Terri started, owns and runs, a twenty-year-old futon business, Cotton Cloud, which originally operated out of the ninety-year-old house that currently houses the Temple, while Terri lived in the rooms upstairs. Both Terri and Cotton Cloud moved out, and, for some years, housekeeping preistesses lived upstairs and the basement became the Temple office and guest quarters. Recently, Terri renovated and moved into the basement apartment with the help of goddess work parties; the upstairs rooms house the office, the guest room, and several interesting worship and healing spaces. Regular activities listed in the newsletter include a Friday night knitting circle ("where we rant and sew our handi-craft"), a sound healing circle, a self-help women's health group called Yoni First, a chanting circle to the Tibetan Buddhist goddess Tara, a women's Sacred Sexuality Dance ("wild attire encouraged"), Temple Bones (temple financial circle), a Sunday night raw foods dinner, new moon and full moon rituals, and a spiritual discussion group called Goddess 101. Terri says the younger women's sewing circle for making menstrual cloths of organic cotton is called Stitch and Bitch. Lovers of the earth and her children, many of the women participate with local environmental activist organizations as well.

The cob goddess on the front porch of the temple, and the women who gathered
to meet me for breakfast. I am wearing the dress I bought from Terri at the Fair over
a long black skirt. Standing, left to right are Raven and Hadley, seated are Plum,
Karen, and Myjah. I gave them a little concert and we all told stories.

Back view of the cob goddess, with a votive candle to
illumine each chakra. Marna Hauk, who apprenticed with
Becky Bee, the cob sculptor whose work I saw at Lost
Valley Educational Center, created her for the Full Circle Temple.

When a community gathers to make a complex collage, the art process itself unifies the people, much as dancing and making music do. I can hardly wait to show you more of what these women have created together.

The front door

Another door to the left of the front door, which says
"She changes everything she touches;
everything she touches, changes."

The living room, polished of hardwood and devoid of furniture to make a wonderful dance space.
A heart formed of rose petals, freshly placed this morning, lies at the focal point of the room.

An announcement for the next organized use of the living room.
Tara: Mother Goddess, Boddhisattva, Bringer of Aid to All who Ask...

The Drum Altar is not far from the living room.
This community loves making music and dancing.

The dining room, where we gathered for our breakfast

A marvelously painted corner of the kitchen.
Everyone is expected to clean up after herself and do a little extra.

Magnets on the refrigerator door.
I love the one that says "Sorry I Missed Church;
I Was Busy Practicing Witchcraft and Becoming a Lesbian."

Terri by a Chagall-esque painting in the upstairs hallway.

The bed in the guest room looks like Ayala and Richard's garden gate!

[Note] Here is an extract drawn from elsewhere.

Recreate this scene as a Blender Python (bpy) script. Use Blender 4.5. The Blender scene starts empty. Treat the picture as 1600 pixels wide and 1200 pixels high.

Door to the upstairs bathroom

Photograph of women at a fudo over the bathtub, floor candleabra, flowing murals,
a shelf of exotic essential oils, a skylight; all add atmosphere to bathing at the Temple.

The Healing Room, painted green and facing out into the treetops, where classes
and treatments are offered by professional body workers within the Temple community.

An airy, open room almost without furniture,
the Elemental Openings Room engenders a calm, contemplative feeling.

Georgia O'Keefe print on one altar in the Elemental Openings
Room, below is a votive with an image of the Virgin

Herbalist and Wiccan teacher Cynthia De Faye shares her story with me
in the Elemental Openings room. As a young woman, Cynthia's only clue that there were
other nature worshippers besides herself was the book Living On The Earth.

One of the shelves in the altar-building workroom
behind the Temple office and library.

The Blood Room, a favorite place for anger-release and hormonal swings.
Raven says she's never slept better in another room.

One of a string of prayer flags in the Blood Room
praising the goddess Kali, Destroyer of Illusions

After a bout of kitchen cleaning, Plum enjoys the hammock in the Temple garden.

A tea house with a sunken bath nestles under the branches of a tree not from the hammock.

New visitors to the Temple: L'Aura, baby Autumn Faye,
and doting auntie Maureen

Entrance to the Mystic Moon magic shop

Jenny tends the store. Notice the tree goddess above and behind her.